Saturday, November 8, 2008

What's Out There

Going up the Newell Highway towards Queensland one passes through an array of anonymous towns, big and small: Dubbo, Forbes, Parkes, West Wyalong, all highway towns and 'anonymous', or should I say 'homogenous'? That is, they tend to be more or less the same, at least on the surface. It's the chain stores that give them that sameness: the Newspower chain of newsagents, the Targets, the Subways, the MacDonalds. Once past Dubbo the character of old country towns begins to assert itself and the homogeneity starts to fade. Swing back closer to the Blue Mountains, closer to Sydney, and the country town character is retained in places like Mudgee.

There are plenty of stories out there. Country music, Ned Kelly, the surprising string of observatories that start at the huge Parkes radio telescope and stretches into a cottage industry of homebuilt observatories up and around Coonabarabram where the Siding Spring Anglo-Australian Observatory is located inside the Warrumbungle National Park. The skies are wide up there, the nights are dark and there's a sweet quality in the air.

The area around Mudgee is Henry Lawson territory. There's a Lawson Museum in Gulgong, just north of Mudgee and the town has an annual Lawson Festival.

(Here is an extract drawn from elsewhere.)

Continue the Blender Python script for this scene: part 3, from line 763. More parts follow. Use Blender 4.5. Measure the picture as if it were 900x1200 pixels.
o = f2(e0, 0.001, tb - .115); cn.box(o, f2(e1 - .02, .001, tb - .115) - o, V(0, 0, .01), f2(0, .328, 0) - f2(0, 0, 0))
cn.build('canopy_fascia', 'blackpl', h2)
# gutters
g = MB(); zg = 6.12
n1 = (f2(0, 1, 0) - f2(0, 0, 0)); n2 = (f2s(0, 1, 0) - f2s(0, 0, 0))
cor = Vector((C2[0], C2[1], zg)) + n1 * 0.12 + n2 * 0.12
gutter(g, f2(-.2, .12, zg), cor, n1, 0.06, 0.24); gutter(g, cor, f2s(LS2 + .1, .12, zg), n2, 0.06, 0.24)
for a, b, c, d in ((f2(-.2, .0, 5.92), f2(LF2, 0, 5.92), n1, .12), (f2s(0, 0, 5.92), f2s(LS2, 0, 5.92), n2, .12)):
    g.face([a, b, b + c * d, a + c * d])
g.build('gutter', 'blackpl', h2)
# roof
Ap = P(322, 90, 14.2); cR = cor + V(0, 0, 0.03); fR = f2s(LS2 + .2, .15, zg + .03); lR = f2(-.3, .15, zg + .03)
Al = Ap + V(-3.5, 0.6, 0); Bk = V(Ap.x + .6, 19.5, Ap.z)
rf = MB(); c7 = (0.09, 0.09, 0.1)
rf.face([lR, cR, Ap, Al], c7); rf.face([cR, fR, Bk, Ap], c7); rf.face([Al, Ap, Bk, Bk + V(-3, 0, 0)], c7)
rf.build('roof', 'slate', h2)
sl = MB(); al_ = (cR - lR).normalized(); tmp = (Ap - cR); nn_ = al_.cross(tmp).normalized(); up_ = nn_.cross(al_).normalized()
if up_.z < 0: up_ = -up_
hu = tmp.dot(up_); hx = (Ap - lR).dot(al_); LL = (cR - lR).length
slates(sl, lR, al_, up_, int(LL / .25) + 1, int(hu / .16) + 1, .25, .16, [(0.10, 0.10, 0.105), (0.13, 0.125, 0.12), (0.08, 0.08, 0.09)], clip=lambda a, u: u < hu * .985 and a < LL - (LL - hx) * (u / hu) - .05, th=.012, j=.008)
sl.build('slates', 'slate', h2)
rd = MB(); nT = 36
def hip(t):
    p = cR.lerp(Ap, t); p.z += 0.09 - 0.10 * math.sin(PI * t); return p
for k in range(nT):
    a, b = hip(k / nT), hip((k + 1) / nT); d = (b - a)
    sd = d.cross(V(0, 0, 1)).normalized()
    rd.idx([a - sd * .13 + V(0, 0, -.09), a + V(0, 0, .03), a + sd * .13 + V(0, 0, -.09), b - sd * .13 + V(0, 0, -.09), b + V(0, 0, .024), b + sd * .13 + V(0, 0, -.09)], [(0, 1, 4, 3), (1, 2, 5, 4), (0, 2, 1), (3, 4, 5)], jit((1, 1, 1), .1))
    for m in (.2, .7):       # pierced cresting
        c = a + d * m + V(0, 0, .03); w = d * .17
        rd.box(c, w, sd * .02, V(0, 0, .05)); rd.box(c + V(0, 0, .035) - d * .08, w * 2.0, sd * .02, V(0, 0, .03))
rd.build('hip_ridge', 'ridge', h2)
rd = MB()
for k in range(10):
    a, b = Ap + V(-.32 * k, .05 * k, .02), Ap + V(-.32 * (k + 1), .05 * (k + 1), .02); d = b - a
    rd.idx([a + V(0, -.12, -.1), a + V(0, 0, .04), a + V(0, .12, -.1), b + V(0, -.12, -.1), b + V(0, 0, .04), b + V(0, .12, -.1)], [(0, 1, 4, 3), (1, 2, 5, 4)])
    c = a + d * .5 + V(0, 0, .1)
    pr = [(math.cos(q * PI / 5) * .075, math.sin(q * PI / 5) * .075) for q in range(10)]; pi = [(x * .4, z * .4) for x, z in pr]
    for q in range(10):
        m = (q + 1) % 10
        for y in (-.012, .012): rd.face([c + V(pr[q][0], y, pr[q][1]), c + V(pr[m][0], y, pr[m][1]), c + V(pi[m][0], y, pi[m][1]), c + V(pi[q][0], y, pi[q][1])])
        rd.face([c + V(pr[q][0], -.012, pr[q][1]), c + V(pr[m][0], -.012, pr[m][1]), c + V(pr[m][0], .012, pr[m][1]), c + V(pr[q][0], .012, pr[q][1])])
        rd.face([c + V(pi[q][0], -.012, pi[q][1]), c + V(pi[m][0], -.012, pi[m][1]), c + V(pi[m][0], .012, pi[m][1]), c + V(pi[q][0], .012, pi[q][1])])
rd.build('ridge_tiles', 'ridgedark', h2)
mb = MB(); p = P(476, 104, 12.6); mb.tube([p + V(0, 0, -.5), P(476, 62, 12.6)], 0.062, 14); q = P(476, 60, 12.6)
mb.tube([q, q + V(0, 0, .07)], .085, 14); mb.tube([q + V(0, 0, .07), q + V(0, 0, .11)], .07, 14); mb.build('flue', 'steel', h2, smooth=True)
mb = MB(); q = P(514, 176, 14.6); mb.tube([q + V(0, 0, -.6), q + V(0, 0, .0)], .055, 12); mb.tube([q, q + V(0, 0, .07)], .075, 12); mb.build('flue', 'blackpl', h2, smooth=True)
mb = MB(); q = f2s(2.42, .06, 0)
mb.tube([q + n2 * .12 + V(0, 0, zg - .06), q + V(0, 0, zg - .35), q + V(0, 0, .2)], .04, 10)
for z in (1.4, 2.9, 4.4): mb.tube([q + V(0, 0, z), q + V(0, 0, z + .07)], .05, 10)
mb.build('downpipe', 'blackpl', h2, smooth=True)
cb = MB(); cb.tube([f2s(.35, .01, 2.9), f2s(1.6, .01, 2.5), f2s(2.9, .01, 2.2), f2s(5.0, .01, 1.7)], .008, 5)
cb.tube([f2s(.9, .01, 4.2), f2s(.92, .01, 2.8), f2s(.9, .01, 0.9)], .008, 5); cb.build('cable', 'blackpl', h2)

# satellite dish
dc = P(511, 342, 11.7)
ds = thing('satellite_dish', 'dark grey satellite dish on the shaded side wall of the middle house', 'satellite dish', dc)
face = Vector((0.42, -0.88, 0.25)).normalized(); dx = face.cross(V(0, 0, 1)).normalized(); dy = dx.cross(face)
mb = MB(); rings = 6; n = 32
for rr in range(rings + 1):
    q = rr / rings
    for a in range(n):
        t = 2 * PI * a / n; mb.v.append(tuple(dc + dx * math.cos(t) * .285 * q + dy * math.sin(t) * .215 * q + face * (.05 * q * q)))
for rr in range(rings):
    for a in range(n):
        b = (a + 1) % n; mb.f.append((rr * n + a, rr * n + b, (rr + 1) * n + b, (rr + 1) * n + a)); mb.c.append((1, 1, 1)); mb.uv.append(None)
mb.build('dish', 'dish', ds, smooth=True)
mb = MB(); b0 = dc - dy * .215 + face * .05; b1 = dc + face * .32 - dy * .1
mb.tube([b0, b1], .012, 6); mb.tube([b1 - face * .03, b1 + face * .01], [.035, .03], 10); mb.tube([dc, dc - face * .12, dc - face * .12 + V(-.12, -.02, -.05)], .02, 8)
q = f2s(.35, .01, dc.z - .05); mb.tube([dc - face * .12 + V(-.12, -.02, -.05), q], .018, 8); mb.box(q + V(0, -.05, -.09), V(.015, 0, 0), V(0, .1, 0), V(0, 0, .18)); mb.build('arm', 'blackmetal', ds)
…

In Mudgee I sat for a while on the Lawson Seat, an old stone seat set into the wall that surrounds St. John's Church of England. A plaque records the date of Lawson's birth, 17 June, 1867, and his death, 2nd September, 1922. It also records a lovely fragment from one of his poems:
'I come with the strength of the living day
And with half the world behind me.'
Further up the road the beautiful Lawson Park is surrounded by a huge stone wall built in 1933, possibly as a Depression-era project. The plaque there reads that the wall was 'built by virtue of a government grant and voluntary labour gangs. The stone was brought from the Mt. Frome quarries by local farmers using their Clydesdales and wagons.'

As we drove along from town to town listening to the sound of falling stock markets on the car radio I wondered who are the poets of this Depression-era? Will we also build walls round parks dedicated to poets?